Monday, May 2, 2011

Staying Calm

Right after Hurricane Fran wreaked havoc on our neighborhood, I became a mild hoarder. My children will attest to the fact that I stocked water, batteries and canned goods until the shelves sagged. I didn't want to use any of them because I was afraid we'd need them in a crisis.

That was 1996. It has taken me many years to be able to go into a grocery store and only buy what I need for the week or the month. I can only just lately let go of my fears for my children who live in big cities and who travel freely by plane, train and car. I don't worry obsessively when I get on a plane to go somewhere. I feel safe with money in banks and a few stocks.

I don't feel glad about the death of Osama Bin Laden. As a fellow blogger said, he was a cockroach, and if you kill one, there are ten more skittering around in the background. And the weather does seem to be more volatile lately. So it is very difficult for me, with the recent devastation caused by earthquakes and tornadoes and the increasing tension in the world, to keep my former unhealthy feelings at a distance. In my most worried moments, I think of survival again: moving away to a place where I can homestead (where though?), cashing in, going off the grid.

I love the interplay of life so much though that I think I would be miserable. Even if I felt safe.

I try not to watch too much world news, I steer far away from fear mongering bloggers, I meditate and breathe deeply. I go to my yoga and writing classes and distract myself by reading novels and magazines about psychology and spirituality. I go to work, live day by day without thinking too much about the future. It's a conscious effort.

I would love to hear how some of you deal with your stress over what happens around us. Fear is one of the things that keeps this world in turmoil. I don't want to participate in that.


Virginia S. Wood, Psy.D. said...

I go to work, live day by day. . . oblivious. If I really thought about it all, I'd surely go mad.

I almost never watch network news, although I will read some of the paper, now and then. Firstly, as research demonstrates, too much news will make you depressed. And paranoid. But secondly, and perhaps more important for me, personally, it is hard to maintain a thoroughgoing obliviousness and be well-informed at the same time.

I meditate, assiduously living in just this present moment, for about 40 minutes a day. I try to live mindfully throughout the day, but I'm less good at that. And I try to remember the principle embodied in the Serenity Prayer that there are some things I can do nothing about. I especially try not to let those things rent space in my head.

These principles are embodied in Woods Rules, one of which states, "If you don't have a problem right now, you don't have a problem." There's a corollary to that one, to wit, "If you do have a problem, but there's nothing you can do about it right now, then for all practical purposes, you don't have a problem!
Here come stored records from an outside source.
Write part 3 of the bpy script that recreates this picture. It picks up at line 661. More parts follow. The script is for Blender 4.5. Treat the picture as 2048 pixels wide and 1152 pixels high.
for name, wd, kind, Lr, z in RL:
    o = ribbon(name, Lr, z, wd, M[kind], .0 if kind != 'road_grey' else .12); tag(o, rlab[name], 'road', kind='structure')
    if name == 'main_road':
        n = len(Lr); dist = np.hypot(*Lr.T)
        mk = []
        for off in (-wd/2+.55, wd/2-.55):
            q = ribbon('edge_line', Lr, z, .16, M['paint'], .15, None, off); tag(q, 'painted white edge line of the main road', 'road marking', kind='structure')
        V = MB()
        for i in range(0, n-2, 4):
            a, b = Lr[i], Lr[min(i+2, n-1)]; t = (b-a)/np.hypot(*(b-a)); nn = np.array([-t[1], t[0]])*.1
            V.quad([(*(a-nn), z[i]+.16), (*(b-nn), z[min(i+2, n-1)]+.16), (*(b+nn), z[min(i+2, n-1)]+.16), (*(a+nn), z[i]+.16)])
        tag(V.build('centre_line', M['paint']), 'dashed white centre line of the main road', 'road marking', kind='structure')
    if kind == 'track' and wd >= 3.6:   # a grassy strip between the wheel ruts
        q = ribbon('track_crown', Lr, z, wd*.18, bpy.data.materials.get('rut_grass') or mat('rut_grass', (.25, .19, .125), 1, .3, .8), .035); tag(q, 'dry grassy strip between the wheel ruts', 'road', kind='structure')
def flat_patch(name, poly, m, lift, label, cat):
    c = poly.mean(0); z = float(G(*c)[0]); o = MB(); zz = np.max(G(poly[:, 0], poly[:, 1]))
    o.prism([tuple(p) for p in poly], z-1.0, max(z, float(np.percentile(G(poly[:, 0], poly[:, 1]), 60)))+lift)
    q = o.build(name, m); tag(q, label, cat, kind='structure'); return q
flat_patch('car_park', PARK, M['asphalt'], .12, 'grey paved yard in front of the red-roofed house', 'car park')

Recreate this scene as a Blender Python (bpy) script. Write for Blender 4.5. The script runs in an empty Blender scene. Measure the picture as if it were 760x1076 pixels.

In application to real life, that means that if, right now, there is no hurricane bearing down on us, I'm cool. And even if there were, once I've stocked up and prepared as best I can, and there's nothing else I can do about it right now, then I'm cool.

It works for me.

mamie said...

Va, Thanks for treating this subject with such respect and responding so completely and honestly. It's nice to know, by your answer, that I'm not alone in either my avoidances or my practices. And yes, you're cool. I'd really like to get together now that we're grownups.